I recently rediscovered the episodes on YouTube and spent more time than I probably should have going back through them. They hold up. Not in a “charming for their era” way, but in a genuinely useful, well-produced way. The workouts are solid. The instruction is still accurate. Watching those thirty-year-old episodes, she moves through every workout with energy and conviction that makes them feel as alive today as they did in 1995.
And if you follow her now, she’s 61 but honestly looks like she stepped right out of a 1995 fitness magazine. She’s out-working and out-shining people half her age, looking practically like she did in the 90s, and she’s living proof that her philosophy works.
I had a massive crush on her at nine years old. I still think she’s one of the most beautiful women to ever appear on television. And I also think she made a genuinely great fitness show that helped a lot of people and deserves to be remembered as more than a 90s curiosity. Those things aren’t in conflict with each other. They never were.
Look at America right now. Obesity rates are at historic highs. The conversation around health and fitness has become so politicized and so tangled up in discourse that actually encouraging people to be fit has become controversial in certain corners. And television, ESPN included, has lost the willingness to just be earnest and aspirational about anything.
The network that once put a beautiful, passionate fitness expert on a Hawaiian beach every morning now fills its airtime with panels of people arguing about quarterback ratings. The idea of a show like Kiana’s Flex Appeal today, fronted by a beautiful fit woman, openly proud of her body, and genuinely expert at what she is teaching, would terrify a modern network executive. They wouldn’t know how to hold both things at once, the way Kiana made it look effortless. That balance of blatant physical appeal and unironic expertise is exactly what’s missing, and exactly what’s needed.

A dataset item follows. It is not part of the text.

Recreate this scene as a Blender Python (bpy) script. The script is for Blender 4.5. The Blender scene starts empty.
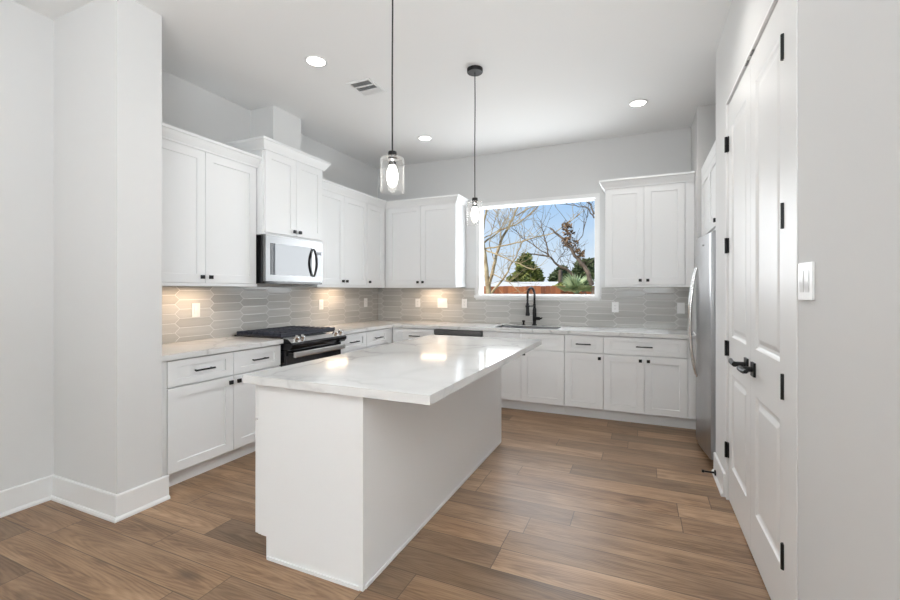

There was nothing harmful about Kiana’s Flex Appeal. There was nothing exploitative or degrading about it. It was a fit, confident, gorgeous woman on a beach teaching people how to take care of themselves, and she did it with warmth and passion for over six years. The fact that she was also magnetic and easy on the eyes wasn’t a flaw in the programming. It was part of why people tuned in, got off the couch, and picked up a pair of dumbbells. Motivation comes in a lot of forms, and Kiana Tom was one of the more effective ones.

Hollywood and television have been running on fumes for years now, rebooting and reimagining everything from cartoon franchises to decades-old prestige dramas nobody asked to revisit. For once, here’s a reboot that would actually make sense. Bring back Kiana’s Flex Appeal, with Kiana Tom back in charge. She’s 61 years old and in better shape than ninety-nine percent of the American population, which makes her not just qualified but uniquely compelling for this exact moment.
There’s something powerful about a woman in her early sixties who looks the way she looks and moves the way she moves, because it obliterates every excuse the rest of us are carrying around. You can’t watch her and tell yourself it’s too late or too hard. The evidence is standing right there on the beach with a dumbbell. ESPN could fill an hour every morning with something that might actually change someone’s life instead of another panel of middle-aged men arguing about last night’s box score. I believe an audience is there. The host is as capable and motivating as ever. The only thing missing is the willingness to do it.
If you haven’t gone back and watched any of these episodes, they’re on YouTube and they’re worth your time. And Kiana, thank you for the show and fitness lessons. Nine-year-old me was a loyal viewer, and 40-year-old me is still a fan.